Tuesday, October 14, 2014

Another Curveball?

I'm not the only one who has been wondering why we don't join forces with Bashar Assad to defeat ISIS. A rising chorus is sounding that note.

So forgive me for pointing out the suspicious timing of this Yahoo News story which purports to give us "smoking gun proof" of Assad's evil. The evidence is a trove of 27,000 images of torture victims. These pictures were supposedly taken by Assad's official torture photographer, a man known only as Caesar. We are told that Caesar, sickened by his job, eventually turned against the regime and made his way to the UK.

(Along the way, he faked his death. I've long voiced my suspicion that Anwar al-Awlaki did the very same thing, with our aid.)

Actually, Ceasar was introduced to the world back in January; the BBC wrote about him in June. For some reason, his story is making the rounds in the news once more.

Look, I don't want to sound flippant or dismissive when discussing evidence of an incredibly serious crime. But:

1. Caesar seems more than a little reminiscent of Curveball, the fellow who told some of the lies about WMDs that gave rise to the Iraq war. I'm not the only one who thinks that Caesar resembles the great Iraqi hoaxer: See here and here.

2. There is a long history of defectors who made a living by telling their sponsors anything the sponsors wanted to hear.

3. American news sources hid the fact that Caesar's report was paid for by the Qataris and the Saudis, the prime funders of ISIS.
But it gets worse – we discover that the ‘report’ was commissioned by the Qataris and authored by Carter Ruck law firm in London, solicitors who just happen to also represent Saudi clients accused of, wait for it… funneling money to al Qaida terrorists. Yes, like those same terrorists who happen to have flooded into Syria over the last two and a half years.
4. Caesar has pushed the "Assad created ISIS" propaganda meme. We know now ISIS owes its existence to funders in Saudi Arabia and Qatar -- not to Assad.

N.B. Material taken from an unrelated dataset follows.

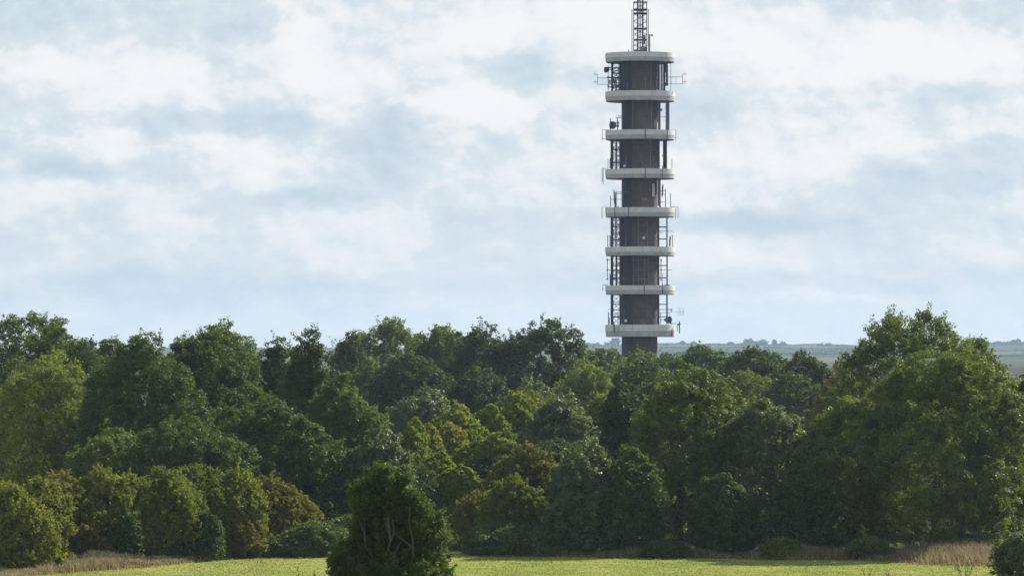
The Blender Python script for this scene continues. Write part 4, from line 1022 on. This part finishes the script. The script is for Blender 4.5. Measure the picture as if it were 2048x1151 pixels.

5. History teaches us to be wary when assessing atrocity claims. For example: In the 1980s, Robert Conquest and William F. Buckley teamed up to created a documentary called Harvest of Sorrow, which showed photographs of people who died in a famine deliberately created (or so the film claimed) by Joseph Stalin. In fact, the documentary was a complete fake which misrepresented images taken at other times in other places. (The famine in Ukraine resulted from crop-burnings committed by anti-communist guerrillas.)

6. Michael Isakoff's "new" Caesar story on Yahoo News makes no reference to the skeptical reactions that arose when Caesar made the news back in January. In fact, Isakoff strives to give the impression that Caesar has never been mentioned previously!

Bottom line: This collection of photographs depicts a large number of people who were killed after being abused terribly. (The actual number is open to dispute, as this Christian Science Monitor report indicates.) But where is the evidence that Bashar Assad perpetrated these crimes?

Perhaps we are looking at victims of ISIS, Nusra, or the Free Syrian Army. All three rebel groups have been committing atrocities. The rebels have persecuted, tortured and killed many non-Sunnis -- Alawites, Shiites and Christians -- and have meted out brutal treatment to Assad's armed forces.

3 comments:

Stephen Morgan said...

Carter-Fuck are a libel firm. They mostly work for rick people trying to silence their critics.

Propertius said...

Hell, Joseph - the victims could just as easily been tortured by us.

Anonymous said...

WSJ revisited that story a few months ago (but at least had the integrity to mention the Gulf connection).